START Provided records

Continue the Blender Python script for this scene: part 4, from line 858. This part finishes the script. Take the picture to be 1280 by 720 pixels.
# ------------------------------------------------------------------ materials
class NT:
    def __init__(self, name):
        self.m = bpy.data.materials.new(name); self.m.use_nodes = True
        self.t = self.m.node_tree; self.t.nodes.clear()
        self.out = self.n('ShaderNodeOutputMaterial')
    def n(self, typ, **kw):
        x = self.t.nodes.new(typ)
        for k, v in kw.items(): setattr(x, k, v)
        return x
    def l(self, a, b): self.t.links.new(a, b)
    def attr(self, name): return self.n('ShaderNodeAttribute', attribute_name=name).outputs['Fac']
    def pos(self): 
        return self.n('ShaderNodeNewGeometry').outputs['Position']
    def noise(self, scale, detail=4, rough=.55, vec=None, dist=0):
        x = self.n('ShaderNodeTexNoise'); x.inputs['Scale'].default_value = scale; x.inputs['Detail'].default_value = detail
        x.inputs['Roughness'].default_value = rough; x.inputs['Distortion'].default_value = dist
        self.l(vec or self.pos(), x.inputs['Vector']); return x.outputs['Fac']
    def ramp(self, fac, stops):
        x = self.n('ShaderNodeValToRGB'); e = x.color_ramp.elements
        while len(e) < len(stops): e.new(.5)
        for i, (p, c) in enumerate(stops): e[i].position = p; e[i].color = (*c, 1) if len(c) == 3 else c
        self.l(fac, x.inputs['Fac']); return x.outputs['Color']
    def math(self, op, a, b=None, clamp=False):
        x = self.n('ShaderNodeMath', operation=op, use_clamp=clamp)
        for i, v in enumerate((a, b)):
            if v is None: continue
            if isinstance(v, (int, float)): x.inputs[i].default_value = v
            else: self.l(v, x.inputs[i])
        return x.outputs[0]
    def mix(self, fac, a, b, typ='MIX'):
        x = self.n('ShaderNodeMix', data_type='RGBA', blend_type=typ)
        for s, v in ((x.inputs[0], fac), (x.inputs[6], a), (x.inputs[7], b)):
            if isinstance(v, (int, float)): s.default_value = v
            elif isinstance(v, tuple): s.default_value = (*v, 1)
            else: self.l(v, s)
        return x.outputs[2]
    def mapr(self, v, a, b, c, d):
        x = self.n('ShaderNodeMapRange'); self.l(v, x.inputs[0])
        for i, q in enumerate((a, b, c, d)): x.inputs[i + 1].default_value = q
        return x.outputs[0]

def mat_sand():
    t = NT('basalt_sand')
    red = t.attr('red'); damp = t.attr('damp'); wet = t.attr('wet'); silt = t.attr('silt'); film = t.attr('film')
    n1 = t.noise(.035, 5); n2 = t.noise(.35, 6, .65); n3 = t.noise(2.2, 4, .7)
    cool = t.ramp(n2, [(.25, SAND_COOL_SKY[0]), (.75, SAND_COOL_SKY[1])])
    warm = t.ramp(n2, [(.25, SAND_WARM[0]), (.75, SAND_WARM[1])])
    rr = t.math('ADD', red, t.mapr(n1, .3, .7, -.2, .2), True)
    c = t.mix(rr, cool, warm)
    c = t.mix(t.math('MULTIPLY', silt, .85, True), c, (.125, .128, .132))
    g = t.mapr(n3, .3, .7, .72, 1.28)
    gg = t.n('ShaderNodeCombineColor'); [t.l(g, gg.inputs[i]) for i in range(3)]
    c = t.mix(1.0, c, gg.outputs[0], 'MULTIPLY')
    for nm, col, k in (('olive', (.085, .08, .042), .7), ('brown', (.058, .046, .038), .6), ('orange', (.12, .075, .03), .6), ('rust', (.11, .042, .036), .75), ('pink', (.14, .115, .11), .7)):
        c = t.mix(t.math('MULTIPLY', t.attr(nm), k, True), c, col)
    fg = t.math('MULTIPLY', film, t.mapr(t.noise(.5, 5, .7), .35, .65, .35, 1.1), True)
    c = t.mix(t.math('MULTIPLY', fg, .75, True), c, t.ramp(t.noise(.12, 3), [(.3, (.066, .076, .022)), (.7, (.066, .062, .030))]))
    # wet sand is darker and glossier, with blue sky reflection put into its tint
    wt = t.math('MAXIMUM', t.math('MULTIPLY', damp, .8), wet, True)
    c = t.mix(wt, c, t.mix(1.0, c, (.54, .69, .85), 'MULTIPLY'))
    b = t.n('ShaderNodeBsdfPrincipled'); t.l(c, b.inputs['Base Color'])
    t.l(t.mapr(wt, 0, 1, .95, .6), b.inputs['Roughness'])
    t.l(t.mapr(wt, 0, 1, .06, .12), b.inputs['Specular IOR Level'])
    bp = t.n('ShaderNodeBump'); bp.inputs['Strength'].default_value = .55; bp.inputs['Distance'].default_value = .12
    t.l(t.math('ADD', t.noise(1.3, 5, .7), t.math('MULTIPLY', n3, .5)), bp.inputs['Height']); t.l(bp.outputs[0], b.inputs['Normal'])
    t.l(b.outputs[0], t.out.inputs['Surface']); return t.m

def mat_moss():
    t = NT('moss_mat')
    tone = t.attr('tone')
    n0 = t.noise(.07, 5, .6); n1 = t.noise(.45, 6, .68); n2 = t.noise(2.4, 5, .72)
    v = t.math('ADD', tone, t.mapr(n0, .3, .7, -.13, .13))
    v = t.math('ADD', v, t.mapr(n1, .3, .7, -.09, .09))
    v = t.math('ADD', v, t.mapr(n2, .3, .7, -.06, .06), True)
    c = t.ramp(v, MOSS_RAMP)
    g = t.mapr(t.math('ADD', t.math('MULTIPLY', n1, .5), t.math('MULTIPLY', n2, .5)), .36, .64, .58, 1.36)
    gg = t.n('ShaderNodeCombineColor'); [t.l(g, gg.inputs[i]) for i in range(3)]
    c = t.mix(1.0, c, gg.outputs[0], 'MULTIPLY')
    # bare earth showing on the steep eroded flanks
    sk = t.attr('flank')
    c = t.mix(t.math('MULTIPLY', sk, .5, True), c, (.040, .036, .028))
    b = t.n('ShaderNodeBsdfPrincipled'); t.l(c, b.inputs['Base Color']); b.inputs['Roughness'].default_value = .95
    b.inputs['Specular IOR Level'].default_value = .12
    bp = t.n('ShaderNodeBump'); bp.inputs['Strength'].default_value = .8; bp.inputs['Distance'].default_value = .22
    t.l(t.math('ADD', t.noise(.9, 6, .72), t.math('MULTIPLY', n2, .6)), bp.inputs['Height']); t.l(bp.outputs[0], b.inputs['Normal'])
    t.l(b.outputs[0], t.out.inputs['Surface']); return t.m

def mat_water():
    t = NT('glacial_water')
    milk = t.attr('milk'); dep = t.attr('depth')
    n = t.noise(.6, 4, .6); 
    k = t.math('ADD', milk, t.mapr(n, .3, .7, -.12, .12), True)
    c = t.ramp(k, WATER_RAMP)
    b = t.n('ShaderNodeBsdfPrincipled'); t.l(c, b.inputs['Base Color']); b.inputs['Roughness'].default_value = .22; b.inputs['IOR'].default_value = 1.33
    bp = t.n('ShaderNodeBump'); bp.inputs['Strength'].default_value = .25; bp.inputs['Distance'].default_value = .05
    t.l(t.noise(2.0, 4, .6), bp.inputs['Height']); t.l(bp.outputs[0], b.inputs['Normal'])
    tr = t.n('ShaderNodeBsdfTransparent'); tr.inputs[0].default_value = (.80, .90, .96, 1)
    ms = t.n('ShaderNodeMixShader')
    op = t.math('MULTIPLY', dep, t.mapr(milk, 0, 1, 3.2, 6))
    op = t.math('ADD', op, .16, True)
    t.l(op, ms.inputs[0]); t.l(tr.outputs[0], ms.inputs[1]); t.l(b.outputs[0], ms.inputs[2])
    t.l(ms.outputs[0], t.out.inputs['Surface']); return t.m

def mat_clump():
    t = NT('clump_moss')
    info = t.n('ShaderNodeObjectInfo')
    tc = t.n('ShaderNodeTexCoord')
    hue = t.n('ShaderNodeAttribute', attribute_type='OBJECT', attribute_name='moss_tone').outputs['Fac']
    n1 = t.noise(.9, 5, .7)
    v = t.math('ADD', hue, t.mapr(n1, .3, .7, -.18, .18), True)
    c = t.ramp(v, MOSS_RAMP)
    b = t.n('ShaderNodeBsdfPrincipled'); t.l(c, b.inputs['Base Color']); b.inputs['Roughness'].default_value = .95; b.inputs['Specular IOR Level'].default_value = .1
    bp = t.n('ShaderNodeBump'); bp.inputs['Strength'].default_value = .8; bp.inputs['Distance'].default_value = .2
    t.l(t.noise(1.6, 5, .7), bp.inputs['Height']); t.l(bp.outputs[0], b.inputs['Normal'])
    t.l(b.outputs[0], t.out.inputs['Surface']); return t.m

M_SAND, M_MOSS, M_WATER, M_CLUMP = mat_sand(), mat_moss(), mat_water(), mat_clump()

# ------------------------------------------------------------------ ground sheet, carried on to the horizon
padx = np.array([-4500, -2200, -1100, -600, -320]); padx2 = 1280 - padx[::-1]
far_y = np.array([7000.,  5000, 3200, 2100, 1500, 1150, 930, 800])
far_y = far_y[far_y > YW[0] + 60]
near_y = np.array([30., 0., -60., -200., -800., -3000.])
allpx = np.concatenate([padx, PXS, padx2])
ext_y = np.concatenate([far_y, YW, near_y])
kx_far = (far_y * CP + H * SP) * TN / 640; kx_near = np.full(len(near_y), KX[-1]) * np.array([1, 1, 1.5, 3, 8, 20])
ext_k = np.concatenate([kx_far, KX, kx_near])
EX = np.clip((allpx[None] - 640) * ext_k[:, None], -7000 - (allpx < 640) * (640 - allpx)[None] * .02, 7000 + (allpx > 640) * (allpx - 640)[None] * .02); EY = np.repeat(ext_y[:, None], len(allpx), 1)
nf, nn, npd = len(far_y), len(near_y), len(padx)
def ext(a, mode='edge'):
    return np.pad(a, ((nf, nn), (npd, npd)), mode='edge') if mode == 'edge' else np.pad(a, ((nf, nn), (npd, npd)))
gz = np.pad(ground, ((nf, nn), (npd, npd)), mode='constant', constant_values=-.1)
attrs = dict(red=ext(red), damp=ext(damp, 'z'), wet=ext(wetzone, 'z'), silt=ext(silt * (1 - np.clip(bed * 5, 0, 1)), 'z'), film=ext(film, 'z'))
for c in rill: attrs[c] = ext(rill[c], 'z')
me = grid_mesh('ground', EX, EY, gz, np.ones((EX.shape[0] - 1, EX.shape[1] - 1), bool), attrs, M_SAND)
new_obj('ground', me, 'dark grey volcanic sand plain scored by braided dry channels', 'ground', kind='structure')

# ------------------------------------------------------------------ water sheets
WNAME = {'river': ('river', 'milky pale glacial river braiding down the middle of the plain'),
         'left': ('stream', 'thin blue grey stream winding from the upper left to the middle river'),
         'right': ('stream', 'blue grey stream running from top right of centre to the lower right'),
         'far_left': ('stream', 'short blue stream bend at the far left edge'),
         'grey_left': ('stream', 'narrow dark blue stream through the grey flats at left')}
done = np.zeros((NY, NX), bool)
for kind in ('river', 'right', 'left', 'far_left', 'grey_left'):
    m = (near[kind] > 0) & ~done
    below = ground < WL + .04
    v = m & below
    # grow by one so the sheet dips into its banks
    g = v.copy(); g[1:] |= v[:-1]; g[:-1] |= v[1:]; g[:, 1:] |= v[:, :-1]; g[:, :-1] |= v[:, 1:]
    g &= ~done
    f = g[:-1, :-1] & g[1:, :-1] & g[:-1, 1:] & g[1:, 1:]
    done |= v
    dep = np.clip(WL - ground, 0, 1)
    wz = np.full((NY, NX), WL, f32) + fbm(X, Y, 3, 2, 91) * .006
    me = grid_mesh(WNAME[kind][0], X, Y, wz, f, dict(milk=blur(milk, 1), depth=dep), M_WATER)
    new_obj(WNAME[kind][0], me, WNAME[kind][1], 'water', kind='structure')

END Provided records
START Provided records

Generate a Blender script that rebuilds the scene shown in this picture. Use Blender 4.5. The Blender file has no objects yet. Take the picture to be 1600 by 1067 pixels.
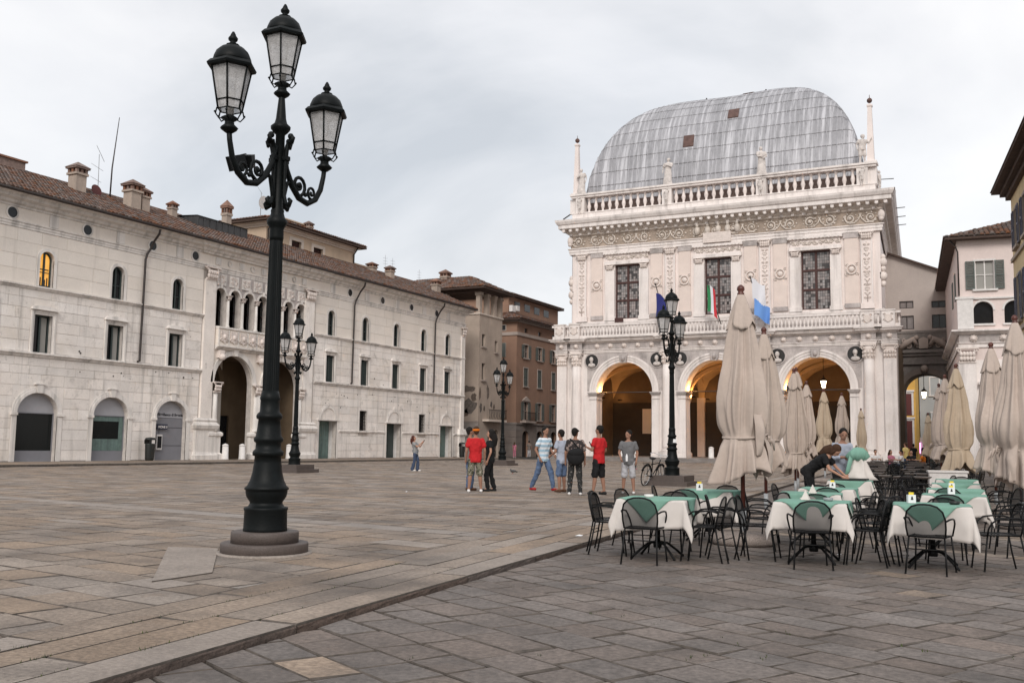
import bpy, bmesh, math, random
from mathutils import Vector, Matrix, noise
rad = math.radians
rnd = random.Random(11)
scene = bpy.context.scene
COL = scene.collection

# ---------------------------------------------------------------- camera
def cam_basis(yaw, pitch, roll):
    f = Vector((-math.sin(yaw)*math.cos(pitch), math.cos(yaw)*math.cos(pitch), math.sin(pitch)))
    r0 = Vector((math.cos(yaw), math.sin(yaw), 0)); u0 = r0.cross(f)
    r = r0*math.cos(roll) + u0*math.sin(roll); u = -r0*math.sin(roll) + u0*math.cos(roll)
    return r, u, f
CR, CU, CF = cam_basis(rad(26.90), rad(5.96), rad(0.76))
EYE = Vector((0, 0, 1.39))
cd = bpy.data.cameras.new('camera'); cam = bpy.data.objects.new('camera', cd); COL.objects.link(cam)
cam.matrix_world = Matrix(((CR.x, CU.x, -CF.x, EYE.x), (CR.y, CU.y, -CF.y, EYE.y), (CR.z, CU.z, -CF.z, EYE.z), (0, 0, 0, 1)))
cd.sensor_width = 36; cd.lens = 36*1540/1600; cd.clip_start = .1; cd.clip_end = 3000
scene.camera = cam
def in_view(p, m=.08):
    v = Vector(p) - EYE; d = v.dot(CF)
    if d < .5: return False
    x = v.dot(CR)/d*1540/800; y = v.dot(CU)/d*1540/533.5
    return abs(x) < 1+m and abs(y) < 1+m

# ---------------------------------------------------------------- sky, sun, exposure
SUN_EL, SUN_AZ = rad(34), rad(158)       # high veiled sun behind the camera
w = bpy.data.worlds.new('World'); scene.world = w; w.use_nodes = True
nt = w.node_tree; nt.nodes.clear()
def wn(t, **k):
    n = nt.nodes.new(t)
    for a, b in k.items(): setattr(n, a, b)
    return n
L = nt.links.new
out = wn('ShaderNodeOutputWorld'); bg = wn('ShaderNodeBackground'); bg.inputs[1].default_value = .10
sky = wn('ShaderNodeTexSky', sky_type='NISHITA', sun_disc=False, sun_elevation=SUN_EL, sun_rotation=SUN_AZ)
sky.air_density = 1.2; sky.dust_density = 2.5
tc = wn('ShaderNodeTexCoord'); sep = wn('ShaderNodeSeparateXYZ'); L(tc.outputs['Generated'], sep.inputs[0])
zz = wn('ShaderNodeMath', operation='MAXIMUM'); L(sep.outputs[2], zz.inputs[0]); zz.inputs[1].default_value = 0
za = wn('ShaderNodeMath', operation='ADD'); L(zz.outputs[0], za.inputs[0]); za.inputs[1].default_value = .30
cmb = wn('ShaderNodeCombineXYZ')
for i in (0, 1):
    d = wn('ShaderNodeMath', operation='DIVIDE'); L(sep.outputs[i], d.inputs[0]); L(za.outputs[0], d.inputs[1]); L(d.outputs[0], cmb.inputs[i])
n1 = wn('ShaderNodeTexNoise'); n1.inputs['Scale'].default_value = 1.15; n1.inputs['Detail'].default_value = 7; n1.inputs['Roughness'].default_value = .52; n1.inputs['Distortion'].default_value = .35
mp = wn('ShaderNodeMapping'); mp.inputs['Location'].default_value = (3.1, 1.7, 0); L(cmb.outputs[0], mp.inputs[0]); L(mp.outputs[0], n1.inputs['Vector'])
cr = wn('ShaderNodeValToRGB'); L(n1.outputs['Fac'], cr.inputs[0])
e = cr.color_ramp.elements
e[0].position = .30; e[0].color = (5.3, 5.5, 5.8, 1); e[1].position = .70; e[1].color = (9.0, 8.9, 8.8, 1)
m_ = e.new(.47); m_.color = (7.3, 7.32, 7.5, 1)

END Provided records
START Provided records

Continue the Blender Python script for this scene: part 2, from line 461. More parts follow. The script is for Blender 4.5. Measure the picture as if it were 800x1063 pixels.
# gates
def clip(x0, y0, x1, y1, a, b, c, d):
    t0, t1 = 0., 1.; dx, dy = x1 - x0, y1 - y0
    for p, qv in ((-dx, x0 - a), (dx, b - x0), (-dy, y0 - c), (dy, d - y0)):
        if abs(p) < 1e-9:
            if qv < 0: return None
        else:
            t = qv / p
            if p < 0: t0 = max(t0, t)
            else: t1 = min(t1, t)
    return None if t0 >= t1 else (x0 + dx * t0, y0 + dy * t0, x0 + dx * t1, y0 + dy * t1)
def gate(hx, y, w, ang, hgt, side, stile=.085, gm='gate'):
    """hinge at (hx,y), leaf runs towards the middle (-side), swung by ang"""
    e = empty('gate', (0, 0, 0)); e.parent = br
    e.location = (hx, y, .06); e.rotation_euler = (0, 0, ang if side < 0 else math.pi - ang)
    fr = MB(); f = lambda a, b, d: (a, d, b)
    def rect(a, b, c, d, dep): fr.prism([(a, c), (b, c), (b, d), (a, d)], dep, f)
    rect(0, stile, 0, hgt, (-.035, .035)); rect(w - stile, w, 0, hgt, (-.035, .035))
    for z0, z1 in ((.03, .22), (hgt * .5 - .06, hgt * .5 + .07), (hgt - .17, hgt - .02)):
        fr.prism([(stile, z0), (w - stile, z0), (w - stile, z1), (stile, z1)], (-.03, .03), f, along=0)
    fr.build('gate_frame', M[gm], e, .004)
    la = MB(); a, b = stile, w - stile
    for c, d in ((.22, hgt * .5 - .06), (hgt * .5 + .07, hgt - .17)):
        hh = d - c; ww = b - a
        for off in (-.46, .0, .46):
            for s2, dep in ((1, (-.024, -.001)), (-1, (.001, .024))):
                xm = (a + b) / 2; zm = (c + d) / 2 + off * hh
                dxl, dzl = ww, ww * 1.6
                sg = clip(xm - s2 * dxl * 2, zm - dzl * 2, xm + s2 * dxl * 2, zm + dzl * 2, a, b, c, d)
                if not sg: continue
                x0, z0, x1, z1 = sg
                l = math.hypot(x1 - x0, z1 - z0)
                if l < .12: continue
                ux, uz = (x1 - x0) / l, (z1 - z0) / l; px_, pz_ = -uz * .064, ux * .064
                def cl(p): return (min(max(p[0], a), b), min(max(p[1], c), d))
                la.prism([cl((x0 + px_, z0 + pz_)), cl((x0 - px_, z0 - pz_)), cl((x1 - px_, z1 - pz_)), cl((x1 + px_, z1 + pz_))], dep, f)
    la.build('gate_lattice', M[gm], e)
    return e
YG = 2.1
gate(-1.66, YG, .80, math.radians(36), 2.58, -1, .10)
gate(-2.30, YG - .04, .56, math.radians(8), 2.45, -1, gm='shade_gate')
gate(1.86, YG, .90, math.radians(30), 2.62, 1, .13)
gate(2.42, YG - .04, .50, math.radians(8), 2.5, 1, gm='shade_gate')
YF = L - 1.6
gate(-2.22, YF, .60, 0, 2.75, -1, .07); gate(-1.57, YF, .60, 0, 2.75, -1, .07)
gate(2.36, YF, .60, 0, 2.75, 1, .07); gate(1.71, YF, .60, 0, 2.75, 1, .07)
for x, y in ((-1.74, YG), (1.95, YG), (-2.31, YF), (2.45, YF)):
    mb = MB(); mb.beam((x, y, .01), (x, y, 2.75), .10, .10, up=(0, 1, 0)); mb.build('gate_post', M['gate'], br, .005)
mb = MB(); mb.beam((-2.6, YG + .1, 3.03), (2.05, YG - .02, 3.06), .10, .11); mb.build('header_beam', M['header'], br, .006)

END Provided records

Above are some records. Output exactly the lines from the one that contains "Generate a Blender" to the one that contains "return abs(x) < 1+m and abs(y) < 1+m", keeping both, and omit the pictures.

Generate a Blender script that rebuilds the scene shown in this picture. Use Blender 4.5. The Blender file has no objects yet. Take the picture to be 1600 by 1067 pixels.
import bpy, bmesh, math, random
from mathutils import Vector, Matrix, noise
rad = math.radians
rnd = random.Random(11)
scene = bpy.context.scene
COL = scene.collection

# ---------------------------------------------------------------- camera
def cam_basis(yaw, pitch, roll):
    f = Vector((-math.sin(yaw)*math.cos(pitch), math.cos(yaw)*math.cos(pitch), math.sin(pitch)))
    r0 = Vector((math.cos(yaw), math.sin(yaw), 0)); u0 = r0.cross(f)
    r = r0*math.cos(roll) + u0*math.sin(roll); u = -r0*math.sin(roll) + u0*math.cos(roll)
    return r, u, f
CR, CU, CF = cam_basis(rad(26.90), rad(5.96), rad(0.76))
EYE = Vector((0, 0, 1.39))
cd = bpy.data.cameras.new('camera'); cam = bpy.data.objects.new('camera', cd); COL.objects.link(cam)
cam.matrix_world = Matrix(((CR.x, CU.x, -CF.x, EYE.x), (CR.y, CU.y, -CF.y, EYE.y), (CR.z, CU.z, -CF.z, EYE.z), (0, 0, 0, 1)))
cd.sensor_width = 36; cd.lens = 36*1540/1600; cd.clip_start = .1; cd.clip_end = 3000
scene.camera = cam
def in_view(p, m=.08):
    v = Vector(p) - EYE; d = v.dot(CF)
    if d < .5: return False
    x = v.dot(CR)/d*1540/800; y = v.dot(CU)/d*1540/533.5
    return abs(x) < 1+m and abs(y) < 1+m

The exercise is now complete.